Très classiquement - pour un industriel -, il n'apprécie guère la formation de l'Ecole Nationale d'Administration. Le regard qu'il porte sur le personnel politique est fait de scepticisme : fondamentalement, l'homme politique est dominé par les contraintes du court terme et les échéances électorales. Le jugement vaut, en dépit de ses sympathies politiques, autant pour la Cinquième République que pour la Quatrième. Inversement, des hommes politiques d'opinions et d'époques différentes bénéficient de son indulgence ; c'est le cas du socialiste Robert Lacoste, de Michel Debré et surtout d'Antoine Pinay. Les remarques qu'il fait sur les ministres communistes de la Libération et sur ses interlocuteurs syndicalistes communistes sont inattendues de la part d'un grand patron : ils ont le sens de l'avenir et ils respectent l'outil de travail.
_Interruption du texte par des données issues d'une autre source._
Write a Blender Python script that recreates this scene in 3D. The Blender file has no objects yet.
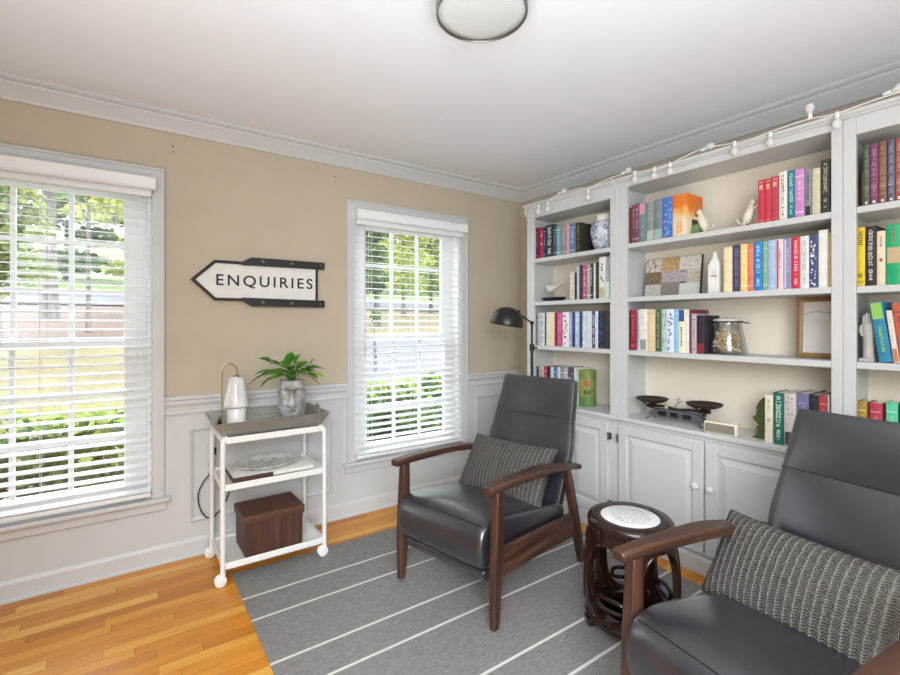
import bpy, bmesh, math, random
from mathutils import Vector, Matrix

# ------------------------------------------------------------------ scene, camera, light
scene = bpy.context.scene
COL = scene.collection
R = math.radians
YAW = R(34.94)
CAMZ = 1.285
XB, YW, ZC = 2.804, 2.945, 2.41          # bookcase wall, window wall, ceiling

cam_d = bpy.data.cameras.new('camera')
cam = bpy.data.objects.new('camera', cam_d)
COL.objects.link(cam)
cam.location = (0, 0, CAMZ)
cam.rotation_euler = (R(90), 0, -YAW)
cam_d.sensor_width = 36
cam_d.lens = 466.0 / 900 * 36
cam_d.shift_y = -(337.5 - 323.0) / 900
cam_d.clip_start = 0.02
cam_d.clip_end = 300
scene.camera = cam

world = bpy.data.worlds.new('sky')
scene.world = world
world.use_nodes = True
bg = world.node_tree.nodes['Background']
bg.inputs['Color'].default_value = (0.78, 0.89, 1.0, 1)
bg.inputs['Strength'].default_value = 6.4

def light(name, kind, loc, target, energy, color=(1, 1, 1), size=1.0, size_y=None):
    d = bpy.data.lights.new(name, kind)
    d.energy = energy
    d.color = color
    if kind == 'AREA':
        d.size = size
        if size_y:
            d.shape = 'RECTANGLE'
            d.size_y = size_y
    o = bpy.data.objects.new(name, d)
    COL.objects.link(o)
    o.location = loc
    v = Vector(target) - Vector(loc)
    o.rotation_euler = v.to_track_quat('-Z', 'Y').to_euler()
    return o

sun = light('sun', 'SUN', (-10, 2, 20), (-10 + .55, 2 + .14, 20 - .82), 3.6, (1.0, .95, .86))
sun.data.angle = R(1.0)
bounce = light('bounce_flash', 'AREA', (-.25, -.6, 1.2), (.15, -.1, 2.41), 70, (.83, .925, 1.0), 2.2)
bounce.data.spread = R(125)
fill = light('fill_light', 'AREA', (-.4, -.9, 1.55), (1.35, 1.35, .0), 38, (.88, .95, 1.0), 1.6)
fill.data.spread = R(90)

vs = scene.view_settings
scene.display_settings.display_device = 'sRGB'
vs.view_transform = 'Standard'
vs.look = 'None'
vs.exposure = 0.2
vs.gamma = 1.0
vs.use_curve_mapping = False

# ------------------------------------------------------------------ materials
def lin(h):
    if isinstance(h, str):
        h = h.lstrip('#')
        if len(h) == 3:
            h = ''.join(c * 2 for c in h)
        h = [int(h[i:i + 2], 16) / 255 for i in (0, 2, 4)]
    return tuple((c / 12.92 if c <= .04045 else ((c + .055) / 1.055) ** 2.4) for c in h) + (1,)

class N:
    """small wrapper for node trees"""
    def __init__(self, name):
        self.m = bpy.data.materials.new(name)
        self.m.use_nodes = True
        self.t = self.m.node_tree
        self.b = self.t.nodes['Principled BSDF']
        self.out = self.t.nodes['Material Output']
    def n(self, typ, **kw):
        nd = self.t.nodes.new(typ)
        for k, v in kw.items():
            setattr(nd, k, v)
        return nd
    def l(self, a, b):
        self.t.links.new(a, b)
    def math(self, op, a, b=None):
        nd = self.n('ShaderNodeMath', operation=op)
        for i, v in enumerate((a, b)):
            if v is None:
                continue
            if isinstance(v, (int, float)):
                nd.inputs[i].default_value = v
            else:
                self.l(v, nd.inputs[i])
        return nd.outputs[0]
    def coord(self, kind='Object'):
        return self.n('ShaderNodeTexCoord').outputs[kind]
    def noise(self, scale, detail=3, vec=None, rough=.5):
        nd = self.n('ShaderNodeTexNoise')
        nd.inputs['Scale'].default_value = scale
        nd.inputs['Detail'].default_value = detail
        nd.inputs['Roughness'].default_value = rough
        self.l(vec if vec is not None else self.coord(), nd.inputs['Vector'])
        return nd.outputs['Fac']
    def mapping(self, scale=(1, 1, 1), rot=(0, 0, 0), kind='Object'):
        nd = self.n('ShaderNodeMapping')
        nd.inputs['Scale'].default_value = scale
        nd.inputs['Rotation'].default_value = rot
        self.l(self.coord(kind), nd.inputs['Vector'])
        return nd.outputs[0]
    def ramp(self, fac, stops):
        nd = self.n('ShaderNodeValToRGB')
        els = nd.color_ramp.elements
        while len(els) < len(stops):
            els.new(.5)
        for e, (p, c) in zip(els, stops):
            e.position = p
            e.color = lin(c)
        self.l(fac, nd.inputs[0])
        return nd.outputs[0]
    def mix(self, fac, a, b, blend='MIX'):
        nd = self.n('ShaderNodeMix', data_type='RGBA', blend_type=blend)
        for i, v in ((0, fac), (6, a), (7, b)):
            if isinstance(v, (int, float)):
                nd.inputs[i].default_value = v
            elif isinstance(v, (str, tuple, list)):
                nd.inputs[i].default_value = lin(v)
            else:
                self.l(v, nd.inputs[i])
        return nd.outputs[2]
    def bump(self, h, strength=.2, dist=.01):
        nd = self.n('ShaderNodeBump')
        nd.inputs['Strength'].default_value = strength
        nd.inputs['Distance'].default_value = dist
        self.l(h, nd.inputs['Height'])
        self.l(nd.outputs[0], self.b.inputs['Normal'])
    def col(self, c):
        if isinstance(c, (str, tuple, list)):
            self.b.inputs['Base Color'].default_value = lin(c)
        else:
            self.l(c, self.b.inputs['Base Color'])
    def set(self, **kw):
        for k, v in kw.items():
            self.b.inputs[k.replace('_', ' ')].default_value = v

_cache = {}
def plain(c, rough=.5, var=.06, scale=30, metal=0.0, name=None, bump=0.0, spec=None):
    """a painted or printed surface with slight procedural unevenness"""
    key = (c, rough, var, scale, metal, bump)
    if key in _cache:
        return _cache[key]
    k = N(name or 'surface ' + str(c))
    l = [int(c.lstrip('#')[i:i + 2], 16) / 255 for i in (0, 2, 4)] if len(c.lstrip('#')) == 6 else [int(q * 2, 16) / 255 for q in c.lstrip('#')]
    lo = tuple(max(0, q - var * .5) for q in l)
    hi = tuple(min(1, q + var * .5) for q in l)
    f = k.noise(scale, 3)
    k.col(k.ramp(f, [(.3, lo), (.7, hi)]))
    k.set(Roughness=rough, Metallic=metal)
    if spec is not None:
        k.b.inputs['Specular IOR Level'].default_value = spec
    if bump:
        k.bump(f, bump, .004)
    _cache[key] = k.m
    return k.m

M = {}
M['wall'] = plain('#c3b5a0', .85, .015, 6, name='tan wall paint', bump=.03)
M['white'] = plain('#cfcfce', .42, .01, 5, name='white trim paint')
M['case'] = plain('#cbcbc9', .4, .012, 5, name='white bookcase paint')
M['caseback'] = plain('#ece2d1', .8, .015, 5, name='cream bookcase back paint')
M['ceiling'] = plain('#eff0f3', .9, .01, 4, name='ceiling paint')
M['blind'] = plain('#f2f2f0', .45, .01, 8, name='white blind slats')
M['vinyl'] = plain('#f0f0ee', .4, .01, 8, name='white window sash')
M['cart'] = plain('#e9e7e2', .38, .015, 12, name='white enamelled metal')
M['black'] = plain('#1b1a1a', .35, .02, 20, name='black enamel')
M['blackm'] = plain('#201f1e', .5, .04, 40, name='black painted metal')
M['cord'] = plain('#2e2d2b', .5, .02, 40, name='black rubber cord')
M['wirewhite'] = plain('#e6e4df', .4, .02, 40, name='white cord')
M['steel'] = plain('#8d8b86', .35, .06, 30, metal=1, name='brushed metal')
M['brass'] = plain('#b49a78', .3, .06, 30, metal=1, name='warm metal')
M['pages'] = plain('#e9dfca', .9, .05, 60, name='book pages')
M['knob'] = plain('#dedcd6', .25, .02, 10, name='white ceramic knob')
M['cream'] = plain('#e6dcc8', .5, .02, 20, name='cream plastic')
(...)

La politique n'est pas son métier. Il n'est en rien comparable à François de Wendel ou à Roger Martin. Henri Malcor a été un des acteurs de la planification française. Il siège dans la Commission de la sidérurgie du Plan Monnet en 1946 et il demeure présent dans les commissions des quatre premiers Plans jusqu'en 1965. Il n'est pas associé au cinquième Plan lorsque s'affirme l'objectif général de constituer des grands groupes de taille internationale. La position de Henri Malcor face à l'Etat peut être définie par un triptyque : hostilité générale de principe ; pragmatisme dans l'action, en particulier au sujet du financement ; collaboration active dans le cas de la planification.
En 1968, Henri Malcor fut "éliminé" du conseil de perfectionnement de l'Ecole des mines de Paris, ce qui lui laissa un vif ressentiment.